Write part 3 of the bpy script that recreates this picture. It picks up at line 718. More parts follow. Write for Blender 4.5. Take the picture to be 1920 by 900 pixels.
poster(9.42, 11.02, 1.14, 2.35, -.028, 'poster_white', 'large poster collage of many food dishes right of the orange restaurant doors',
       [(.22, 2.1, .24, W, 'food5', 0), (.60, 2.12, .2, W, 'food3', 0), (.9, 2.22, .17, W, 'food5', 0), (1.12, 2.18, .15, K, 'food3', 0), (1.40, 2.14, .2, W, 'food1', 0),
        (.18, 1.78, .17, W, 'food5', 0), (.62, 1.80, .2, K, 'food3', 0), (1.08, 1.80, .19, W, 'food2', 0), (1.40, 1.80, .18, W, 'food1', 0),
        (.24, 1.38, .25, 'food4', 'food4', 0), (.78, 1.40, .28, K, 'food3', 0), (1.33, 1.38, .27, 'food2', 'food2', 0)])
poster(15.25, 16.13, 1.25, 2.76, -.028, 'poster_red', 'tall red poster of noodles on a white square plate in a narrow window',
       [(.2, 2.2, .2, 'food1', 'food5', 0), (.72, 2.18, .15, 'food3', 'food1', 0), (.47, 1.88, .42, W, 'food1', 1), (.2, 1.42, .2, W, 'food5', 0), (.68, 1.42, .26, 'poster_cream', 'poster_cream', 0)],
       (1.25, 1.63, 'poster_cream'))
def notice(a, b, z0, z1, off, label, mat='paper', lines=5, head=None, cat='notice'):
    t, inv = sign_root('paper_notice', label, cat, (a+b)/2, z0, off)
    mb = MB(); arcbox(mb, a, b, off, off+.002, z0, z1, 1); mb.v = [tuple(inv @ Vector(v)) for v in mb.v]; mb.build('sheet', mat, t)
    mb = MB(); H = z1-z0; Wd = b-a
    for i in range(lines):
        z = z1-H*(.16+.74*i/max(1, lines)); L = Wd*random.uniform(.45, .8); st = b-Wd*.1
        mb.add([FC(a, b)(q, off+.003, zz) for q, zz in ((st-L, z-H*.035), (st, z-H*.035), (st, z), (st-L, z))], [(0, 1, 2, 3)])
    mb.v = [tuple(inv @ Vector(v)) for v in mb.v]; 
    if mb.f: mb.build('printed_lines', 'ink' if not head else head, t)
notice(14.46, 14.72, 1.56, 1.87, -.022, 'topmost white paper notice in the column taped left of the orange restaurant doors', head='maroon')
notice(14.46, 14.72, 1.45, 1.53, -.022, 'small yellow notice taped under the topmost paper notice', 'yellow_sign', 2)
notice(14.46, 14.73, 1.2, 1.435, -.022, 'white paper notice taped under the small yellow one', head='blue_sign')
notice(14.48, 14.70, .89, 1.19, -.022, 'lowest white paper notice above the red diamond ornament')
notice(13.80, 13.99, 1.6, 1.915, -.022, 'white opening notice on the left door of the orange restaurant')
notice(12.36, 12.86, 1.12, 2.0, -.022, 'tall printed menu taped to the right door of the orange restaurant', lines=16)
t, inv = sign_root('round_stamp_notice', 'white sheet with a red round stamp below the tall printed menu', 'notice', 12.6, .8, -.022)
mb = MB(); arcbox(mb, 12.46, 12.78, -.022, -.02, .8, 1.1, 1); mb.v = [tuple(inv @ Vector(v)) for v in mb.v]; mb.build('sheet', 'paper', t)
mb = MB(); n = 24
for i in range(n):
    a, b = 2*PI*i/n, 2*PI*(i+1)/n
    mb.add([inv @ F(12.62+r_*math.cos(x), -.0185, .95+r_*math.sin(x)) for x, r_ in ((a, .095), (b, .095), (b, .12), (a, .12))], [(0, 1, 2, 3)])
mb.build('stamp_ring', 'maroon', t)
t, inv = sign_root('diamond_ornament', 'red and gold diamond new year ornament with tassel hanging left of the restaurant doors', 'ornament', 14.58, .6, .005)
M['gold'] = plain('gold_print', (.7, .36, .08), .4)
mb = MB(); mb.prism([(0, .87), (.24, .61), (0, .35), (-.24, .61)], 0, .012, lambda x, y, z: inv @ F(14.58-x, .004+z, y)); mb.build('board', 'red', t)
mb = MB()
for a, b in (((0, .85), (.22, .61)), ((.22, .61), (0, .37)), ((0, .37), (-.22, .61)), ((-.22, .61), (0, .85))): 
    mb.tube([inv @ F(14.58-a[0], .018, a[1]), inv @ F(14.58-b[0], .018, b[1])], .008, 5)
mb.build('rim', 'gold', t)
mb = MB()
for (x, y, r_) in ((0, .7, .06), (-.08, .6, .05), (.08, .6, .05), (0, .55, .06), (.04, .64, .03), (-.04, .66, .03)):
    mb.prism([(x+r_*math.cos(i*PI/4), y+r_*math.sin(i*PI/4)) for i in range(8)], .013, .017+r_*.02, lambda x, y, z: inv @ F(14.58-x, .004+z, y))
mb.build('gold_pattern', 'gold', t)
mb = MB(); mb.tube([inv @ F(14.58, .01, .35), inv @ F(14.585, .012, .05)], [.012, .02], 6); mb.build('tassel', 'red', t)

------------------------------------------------

> SHORT TASK
Retype the data exactly as given.

> REPLY
Write part 3 of the bpy script that recreates this picture. It picks up at line 718. More parts follow. Write for Blender 4.5. Take the picture to be 1920 by 900 pixels.
poster(9.42, 11.02, 1.14, 2.35, -.028, 'poster_white', 'large poster collage of many food dishes right of the orange restaurant doors',
       [(.22, 2.1, .24, W, 'food5', 0), (.60, 2.12, .2, W, 'food3', 0), (.9, 2.22, .17, W, 'food5', 0), (1.12, 2.18, .15, K, 'food3', 0), (1.40, 2.14, .2, W, 'food1', 0),
        (.18, 1.78, .17, W, 'food5', 0), (.62, 1.80, .2, K, 'food3', 0), (1.08, 1.80, .19, W, 'food2', 0), (1.40, 1.80, .18, W, 'food1', 0),
        (.24, 1.38, .25, 'food4', 'food4', 0), (.78, 1.40, .28, K, 'food3', 0), (1.33, 1.38, .27, 'food2', 'food2', 0)])
poster(15.25, 16.13, 1.25, 2.76, -.028, 'poster_red', 'tall red poster of noodles on a white square plate in a narrow window',
       [(.2, 2.2, .2, 'food1', 'food5', 0), (.72, 2.18, .15, 'food3', 'food1', 0), (.47, 1.88, .42, W, 'food1', 1), (.2, 1.42, .2, W, 'food5', 0), (.68, 1.42, .26, 'poster_cream', 'poster_cream', 0)],
       (1.25, 1.63, 'poster_cream'))
def notice(a, b, z0, z1, off, label, mat='paper', lines=5, head=None, cat='notice'):
    t, inv = sign_root('paper_notice', label, cat, (a+b)/2, z0, off)
    mb = MB(); arcbox(mb, a, b, off, off+.002, z0, z1, 1); mb.v = [tuple(inv @ Vector(v)) for v in mb.v]; mb.build('sheet', mat, t)
    mb = MB(); H = z1-z0; Wd = b-a
    for i in range(lines):
        z = z1-H*(.16+.74*i/max(1, lines)); L = Wd*random.uniform(.45, .8); st = b-Wd*.1
        mb.add([FC(a, b)(q, off+.003, zz) for q, zz in ((st-L, z-H*.035), (st, z-H*.035), (st, z), (st-L, z))], [(0, 1, 2, 3)])
    mb.v = [tuple(inv @ Vector(v)) for v in mb.v]; 
    if mb.f: mb.build('printed_lines', 'ink' if not head else head, t)
notice(14.46, 14.72, 1.56, 1.87, -.022, 'topmost white paper notice in the column taped left of the orange restaurant doors', head='maroon')
notice(14.46, 14.72, 1.45, 1.53, -.022, 'small yellow notice taped under the topmost paper notice', 'yellow_sign', 2)
notice(14.46, 14.73, 1.2, 1.435, -.022, 'white paper notice taped under the small yellow one', head='blue_sign')
notice(14.48, 14.70, .89, 1.19, -.022, 'lowest white paper notice above the red diamond ornament')
notice(13.80, 13.99, 1.6, 1.915, -.022, 'white opening notice on the left door of the orange restaurant')
notice(12.36, 12.86, 1.12, 2.0, -.022, 'tall printed menu taped to the right door of the orange restaurant', lines=16)
t, inv = sign_root('round_stamp_notice', 'white sheet with a red round stamp below the tall printed menu', 'notice', 12.6, .8, -.022)
mb = MB(); arcbox(mb, 12.46, 12.78, -.022, -.02, .8, 1.1, 1); mb.v = [tuple(inv @ Vector(v)) for v in mb.v]; mb.build('sheet', 'paper', t)
mb = MB(); n = 24
for i in range(n):
    a, b = 2*PI*i/n, 2*PI*(i+1)/n
    mb.add([inv @ F(12.62+r_*math.cos(x), -.0185, .95+r_*math.sin(x)) for x, r_ in ((a, .095), (b, .095), (b, .12), (a, .12))], [(0, 1, 2, 3)])
mb.build('stamp_ring', 'maroon', t)
t, inv = sign_root('diamond_ornament', 'red and gold diamond new year ornament with tassel hanging left of the restaurant doors', 'ornament', 14.58, .6, .005)
M['gold'] = plain('gold_print', (.7, .36, .08), .4)
mb = MB(); mb.prism([(0, .87), (.24, .61), (0, .35), (-.24, .61)], 0, .012, lambda x, y, z: inv @ F(14.58-x, .004+z, y)); mb.build('board', 'red', t)
mb = MB()
for a, b in (((0, .85), (.22, .61)), ((.22, .61), (0, .37)), ((0, .37), (-.22, .61)), ((-.22, .61), (0, .85))): 
    mb.tube([inv @ F(14.58-a[0], .018, a[1]), inv @ F(14.58-b[0], .018, b[1])], .008, 5)
mb.build('rim', 'gold', t)
mb = MB()
for (x, y, r_) in ((0, .7, .06), (-.08, .6, .05), (.08, .6, .05), (0, .55, .06), (.04, .64, .03), (-.04, .66, .03)):
    mb.prism([(x+r_*math.cos(i*PI/4), y+r_*math.sin(i*PI/4)) for i in range(8)], .013, .017+r_*.02, lambda x, y, z: inv @ F(14.58-x, .004+z, y))
mb.build('gold_pattern', 'gold', t)
mb = MB(); mb.tube([inv @ F(14.58, .01, .35), inv @ F(14.585, .012, .05)], [.012, .02], 6); mb.build('tassel', 'red', t)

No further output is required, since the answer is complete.